Crenshaw-LAX Light Rail Line

A musician in Leimert Park.

A musician in Leimert Park.

Transit politics can be tricky. I’ve started following the discussion over the Crenshaw-LAX Light Rail Line, and I have to say the whole thing is pretty complicated. I think everyone agrees it’s a worthwhile project, but the devil is in the details. A heated debate has been going on, apparently for years, about how many stops would be on the line, where they would be located, and whether the line would run below grade in certain areas. The trains would run south on Crenshaw to Inglewood, turn west at Florence, and then follow Aviation south to LAX. Here’s a link to a map on the MTA web site.

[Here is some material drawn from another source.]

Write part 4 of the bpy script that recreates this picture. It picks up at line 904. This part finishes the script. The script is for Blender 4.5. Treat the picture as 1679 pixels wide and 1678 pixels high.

http://www.metro.net/projects_studies/crenshaw/images/Crenshaw-LAX_transit_corridor_map_eng.pdf

The project could give a much needed boost to the area, which the City of LA has neglected for years. Running between the Expo Line and the Green Line, it would provide an important transit link for people in the Crenshaw district and Inglewood. It could also create lots of jobs in neighborhoods where unemployment is high.

One of the key issues is safety. Most LA residents are probably aware of the problems with the Blue Line. There have been over nine hundred accidents at crossings where the trains run at street level, resulting in more than a hundred deaths. This is why many in the community are fighting to make sure this new train runs below grade in some segments. But digging tunnels would increase the cost significantly, and as far as I can tell the city hasn’t actually committed to do this for any segment of the line. The Crenshaw Subway Coalition has posted this document, which outlines their argument against grade level crossings.

The link below offers an interview with MTA Chief Art Leahy and gives a general update on the progress of the Crenshaw-LAX Line.

http://wavenewspapers.com/news/local/west_edition/article_a4586a8c-ce22-11e2-aeb8-0019bb30f31a.html

I’ve ridden public transit all my life, and I have to say that getting around LA is much easier now than it was twenty years ago. The MTA has made a lot of progress in recent years, and following a project like this you realize how difficult it can be to make things happen.